GUY NORRIS / LOS ANGELES

In the 1960s it was taken for granted that development of a supersonic airliner was a natural evolution. Now higher speed is firmly back on the agenda

The desire for faster transport has been a constant. At no time since humans progressed from horseback to wheeled travel has an increase in speed not turned out to be a best-seller - with one significant exception, the Anglo-French Concorde. Yet in the 1960s it was taken for granted that the market would follow a natural evolutionary course. Forecasts presented to an International Air Transport Association technical conference in 1967 predicted that there would be a market for 1,250 supersonic transports (SSTs) between 1972 and 1978. British Aircraft Corporation, then in the midst of developing Concorde with Aerospatiale, modestly estimated its share of the market over the period would be "at least 250".

Even Boeing, at the time working on the 747 and what would become the 2707 SST project, believed the need for speed would soon relegate its new widebody to cargo duties. Joe Sutter, the legendary engineering director of the 747 programme, recalls that "many of the airlines, and the people here at Boeing, thought that the 747 was an aircraft with a limited future because the SST was going to take all the business. I even had difficulty getting people to work on the 747. They would come up to me and say: 'Keep working on the 747, and when you get done, there might be a place for you on the SST'."

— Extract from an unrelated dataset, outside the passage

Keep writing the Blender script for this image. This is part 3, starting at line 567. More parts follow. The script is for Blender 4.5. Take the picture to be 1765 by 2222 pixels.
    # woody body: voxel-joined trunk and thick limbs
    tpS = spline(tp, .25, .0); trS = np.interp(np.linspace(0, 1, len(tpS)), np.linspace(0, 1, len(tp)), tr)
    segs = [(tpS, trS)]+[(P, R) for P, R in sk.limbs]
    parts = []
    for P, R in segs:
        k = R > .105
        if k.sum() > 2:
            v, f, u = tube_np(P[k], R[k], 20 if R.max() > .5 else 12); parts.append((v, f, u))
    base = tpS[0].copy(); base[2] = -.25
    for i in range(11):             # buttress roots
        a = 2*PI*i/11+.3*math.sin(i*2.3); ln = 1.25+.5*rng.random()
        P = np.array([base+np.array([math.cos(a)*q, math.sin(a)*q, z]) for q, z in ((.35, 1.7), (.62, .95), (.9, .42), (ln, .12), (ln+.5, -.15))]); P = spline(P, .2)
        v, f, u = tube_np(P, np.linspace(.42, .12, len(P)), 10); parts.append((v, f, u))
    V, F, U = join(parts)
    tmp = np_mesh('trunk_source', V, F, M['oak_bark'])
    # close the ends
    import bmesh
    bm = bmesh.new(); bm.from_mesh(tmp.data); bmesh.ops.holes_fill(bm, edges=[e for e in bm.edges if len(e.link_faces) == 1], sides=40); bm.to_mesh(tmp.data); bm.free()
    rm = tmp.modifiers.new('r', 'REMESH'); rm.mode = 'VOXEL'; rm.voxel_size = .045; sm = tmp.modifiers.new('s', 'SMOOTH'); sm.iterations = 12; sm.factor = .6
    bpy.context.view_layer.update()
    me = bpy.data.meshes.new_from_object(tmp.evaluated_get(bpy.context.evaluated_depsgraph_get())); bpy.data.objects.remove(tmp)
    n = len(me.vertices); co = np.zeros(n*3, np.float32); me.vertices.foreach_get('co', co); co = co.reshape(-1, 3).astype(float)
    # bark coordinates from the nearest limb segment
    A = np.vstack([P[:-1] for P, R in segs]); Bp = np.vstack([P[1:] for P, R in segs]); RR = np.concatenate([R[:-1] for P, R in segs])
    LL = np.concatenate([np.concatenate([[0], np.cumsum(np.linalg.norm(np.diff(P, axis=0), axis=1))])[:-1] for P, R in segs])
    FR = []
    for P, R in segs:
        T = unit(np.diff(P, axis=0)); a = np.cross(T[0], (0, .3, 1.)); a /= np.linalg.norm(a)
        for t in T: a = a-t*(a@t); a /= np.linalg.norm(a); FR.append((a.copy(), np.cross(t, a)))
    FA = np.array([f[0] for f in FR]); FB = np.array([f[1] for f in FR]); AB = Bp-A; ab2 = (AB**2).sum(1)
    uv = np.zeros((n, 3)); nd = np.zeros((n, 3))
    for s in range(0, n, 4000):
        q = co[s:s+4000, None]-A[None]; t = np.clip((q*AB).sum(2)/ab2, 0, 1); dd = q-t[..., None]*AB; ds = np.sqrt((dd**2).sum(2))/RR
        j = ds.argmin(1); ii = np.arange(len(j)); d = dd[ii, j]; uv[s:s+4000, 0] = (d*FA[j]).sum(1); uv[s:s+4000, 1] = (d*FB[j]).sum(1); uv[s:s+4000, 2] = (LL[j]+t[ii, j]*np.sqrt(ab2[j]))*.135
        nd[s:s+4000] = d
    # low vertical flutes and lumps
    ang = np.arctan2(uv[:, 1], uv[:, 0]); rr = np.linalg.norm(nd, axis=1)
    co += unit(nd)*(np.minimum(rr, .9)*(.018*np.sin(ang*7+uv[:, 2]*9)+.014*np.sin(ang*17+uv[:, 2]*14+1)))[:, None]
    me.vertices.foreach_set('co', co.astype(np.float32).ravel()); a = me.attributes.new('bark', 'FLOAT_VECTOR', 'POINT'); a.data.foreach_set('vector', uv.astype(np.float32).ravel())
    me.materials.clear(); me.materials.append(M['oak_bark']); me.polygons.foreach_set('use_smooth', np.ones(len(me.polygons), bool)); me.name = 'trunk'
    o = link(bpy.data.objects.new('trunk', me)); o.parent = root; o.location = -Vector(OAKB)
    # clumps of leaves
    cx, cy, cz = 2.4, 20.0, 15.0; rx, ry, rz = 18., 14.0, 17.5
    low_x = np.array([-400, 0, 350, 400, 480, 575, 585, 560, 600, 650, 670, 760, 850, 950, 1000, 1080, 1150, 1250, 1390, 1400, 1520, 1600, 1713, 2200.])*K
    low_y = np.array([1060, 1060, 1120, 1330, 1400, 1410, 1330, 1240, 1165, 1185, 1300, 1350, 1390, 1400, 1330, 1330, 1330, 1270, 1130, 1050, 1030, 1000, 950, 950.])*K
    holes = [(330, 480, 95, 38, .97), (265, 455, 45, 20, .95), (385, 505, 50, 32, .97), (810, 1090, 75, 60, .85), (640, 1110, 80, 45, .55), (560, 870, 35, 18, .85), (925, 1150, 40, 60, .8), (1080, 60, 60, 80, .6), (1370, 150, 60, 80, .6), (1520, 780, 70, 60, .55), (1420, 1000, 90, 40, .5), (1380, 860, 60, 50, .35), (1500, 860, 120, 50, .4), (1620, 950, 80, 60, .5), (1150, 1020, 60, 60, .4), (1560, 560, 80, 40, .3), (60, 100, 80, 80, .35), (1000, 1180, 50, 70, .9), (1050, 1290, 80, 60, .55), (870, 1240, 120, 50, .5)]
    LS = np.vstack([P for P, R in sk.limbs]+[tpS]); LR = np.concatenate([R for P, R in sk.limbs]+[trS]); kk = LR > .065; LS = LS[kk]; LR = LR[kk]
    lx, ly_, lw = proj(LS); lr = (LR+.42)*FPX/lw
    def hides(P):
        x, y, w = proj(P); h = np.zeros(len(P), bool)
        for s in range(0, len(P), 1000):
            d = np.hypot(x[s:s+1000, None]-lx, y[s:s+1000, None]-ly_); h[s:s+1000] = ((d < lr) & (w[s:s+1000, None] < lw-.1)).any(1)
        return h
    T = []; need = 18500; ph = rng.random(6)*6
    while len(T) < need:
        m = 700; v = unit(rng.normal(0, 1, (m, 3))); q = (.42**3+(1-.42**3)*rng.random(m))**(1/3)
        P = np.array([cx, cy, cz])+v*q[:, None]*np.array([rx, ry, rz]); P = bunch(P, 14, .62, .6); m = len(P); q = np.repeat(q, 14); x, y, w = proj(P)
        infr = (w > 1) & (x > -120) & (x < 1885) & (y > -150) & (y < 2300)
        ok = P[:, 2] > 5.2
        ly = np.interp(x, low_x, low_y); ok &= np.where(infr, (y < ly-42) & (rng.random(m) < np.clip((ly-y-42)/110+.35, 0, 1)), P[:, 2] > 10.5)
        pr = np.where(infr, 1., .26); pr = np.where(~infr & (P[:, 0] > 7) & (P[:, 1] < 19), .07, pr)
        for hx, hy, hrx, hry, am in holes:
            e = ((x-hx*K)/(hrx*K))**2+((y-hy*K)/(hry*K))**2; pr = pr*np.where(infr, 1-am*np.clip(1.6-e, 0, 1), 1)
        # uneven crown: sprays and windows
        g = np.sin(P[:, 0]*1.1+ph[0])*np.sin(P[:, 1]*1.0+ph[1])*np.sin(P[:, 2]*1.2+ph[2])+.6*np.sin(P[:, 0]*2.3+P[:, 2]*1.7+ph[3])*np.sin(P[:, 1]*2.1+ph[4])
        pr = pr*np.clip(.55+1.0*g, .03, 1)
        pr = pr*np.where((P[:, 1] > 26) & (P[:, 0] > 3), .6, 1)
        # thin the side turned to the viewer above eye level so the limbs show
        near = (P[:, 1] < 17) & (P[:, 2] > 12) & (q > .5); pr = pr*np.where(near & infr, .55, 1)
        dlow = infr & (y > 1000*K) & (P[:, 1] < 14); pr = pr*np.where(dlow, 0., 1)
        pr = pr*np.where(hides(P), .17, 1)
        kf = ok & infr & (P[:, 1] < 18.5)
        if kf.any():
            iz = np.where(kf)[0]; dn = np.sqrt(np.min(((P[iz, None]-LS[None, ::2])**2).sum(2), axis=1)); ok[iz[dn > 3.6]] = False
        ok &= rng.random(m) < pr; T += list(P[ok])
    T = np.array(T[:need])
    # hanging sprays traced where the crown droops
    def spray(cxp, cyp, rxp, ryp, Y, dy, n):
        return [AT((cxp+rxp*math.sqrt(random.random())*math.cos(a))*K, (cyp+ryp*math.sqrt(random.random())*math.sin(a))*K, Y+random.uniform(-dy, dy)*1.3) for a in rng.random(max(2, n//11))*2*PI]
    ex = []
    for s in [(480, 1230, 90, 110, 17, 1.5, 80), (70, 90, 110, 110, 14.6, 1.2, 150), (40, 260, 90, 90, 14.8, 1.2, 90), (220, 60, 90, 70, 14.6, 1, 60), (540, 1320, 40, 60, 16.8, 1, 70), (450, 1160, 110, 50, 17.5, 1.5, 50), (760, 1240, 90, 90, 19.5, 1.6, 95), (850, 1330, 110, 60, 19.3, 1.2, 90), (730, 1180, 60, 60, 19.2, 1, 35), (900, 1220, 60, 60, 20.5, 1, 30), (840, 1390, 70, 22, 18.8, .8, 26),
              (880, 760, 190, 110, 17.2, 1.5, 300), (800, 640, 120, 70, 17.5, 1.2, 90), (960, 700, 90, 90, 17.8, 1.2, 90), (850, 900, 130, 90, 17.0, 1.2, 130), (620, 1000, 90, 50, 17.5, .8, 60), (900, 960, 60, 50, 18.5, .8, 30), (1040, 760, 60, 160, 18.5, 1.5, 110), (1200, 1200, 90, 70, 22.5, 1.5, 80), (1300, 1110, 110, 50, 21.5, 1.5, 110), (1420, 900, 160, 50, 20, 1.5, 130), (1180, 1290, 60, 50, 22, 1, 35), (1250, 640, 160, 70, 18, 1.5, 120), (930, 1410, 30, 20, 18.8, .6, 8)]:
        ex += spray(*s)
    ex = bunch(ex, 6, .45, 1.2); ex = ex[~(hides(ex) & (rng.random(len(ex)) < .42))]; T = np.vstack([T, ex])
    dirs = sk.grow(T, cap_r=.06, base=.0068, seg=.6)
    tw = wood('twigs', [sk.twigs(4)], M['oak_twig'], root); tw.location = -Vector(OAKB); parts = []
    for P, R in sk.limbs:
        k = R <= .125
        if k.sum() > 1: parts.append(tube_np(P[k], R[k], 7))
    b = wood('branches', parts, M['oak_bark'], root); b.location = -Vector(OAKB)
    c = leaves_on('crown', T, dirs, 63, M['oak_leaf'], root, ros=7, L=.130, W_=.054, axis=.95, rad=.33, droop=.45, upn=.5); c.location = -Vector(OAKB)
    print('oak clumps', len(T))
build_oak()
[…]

The pervasive threat of the SST to the future of the larger 747 was felt by Boeing to be so strong that it designed the subsonic jet with a single main deck wide enough to accommodate two 2.4m (8ft)- square sea-going containers side-by-side, convinced, as it was, that the dominance of the SST would consign the 747 to the role of a plodding freighter. Ironically, this created the blueprint for the world's first widebody and the best-selling large jet airliner in history.

Of course, in 1967 few could have predicted the onslaught of environmental pressures and economic woes that would come on the heels of the Arab-Israeli conflict that year, and the subsequent oil crises. Notwithstanding, Concorde soldiered on to achieve fame as the world's only operational SST, excluding the short career of the Tupolev Tu-144, although subsonic designs have continued to dominate the commercial world ever since.

The field of high-speed civil aircraft lay fallow until the advent of the Mach 0.9 Cessna Citation X business jet in the mid-1990s, and the more recent Sonic Cruiser project reluctantly revealed by Boeing in March. Crucially, both are specifically subsonic designs, the Boeing project edging closest to the sound barrier with a planned cruise speed of Mach 0.98.

Unlike Convair's flawed 880 and 990 high-speed transports, which were aimed at the transonic category in the 1950s and 1960s, the newer concepts are able to take advantage of advanced aerodynamics, lighter materials and improved engine technology.

The tricky problem of overcoming the sound barrier, and the environmental, technical and economic difficulties this entails still remain, however. These were deemed so insurmountable that even NASA's High Speed Research programme, aimed at the long-running US high-speed civil transport, was axed in 1999.

Gulfstream and Lockheed Martin, which had been working together since 1998 on a possible supersonic business jet (SSBJ), subsequently approached NASA for support. The move attracted interest from Congress, which allocated up to $35 million in funding to support research into a dual-use commercial/military supersonic platform. By March last year, the US Defense Advanced Research Projects Agency (DARPA), was leading what had by then become the Quiet Supersonic Platform (QSP) project - the key target of which is the development of an efficient aircraft that could cruise long distances at supersonic speeds without generating asignificant sonic boom.

The possibility of US government support, and the intriguing chance of a military application in the form of a Mach 2.4 medium bomber substantially re-stimulated serious US and international industrial interest in supersonic technology. Although Gulfstream and Lockheed Martin parted company over the SSBJ, the former continues detailed studies of the concept, and predicts a market for up to 400 aircraft.

Lockheed Martin, along with Boeing, Northrop Grumman and its QSP partner Raytheon, are all working on DARPA contracts. Dassault of France has meanwhile announced its intention to pursue possible the SSBJ concepts, most likely as part of an international partnership.

While DARPA's programme is expected to lead to a flying demonstrator, perhaps as early as 2006, the commercial high-speed focus remains for the moment on the Sonic Cruiser, which could make its first flight the same year. After several years in the doldrums it seems the omens are right for a fast-jet revival - at least in the USA.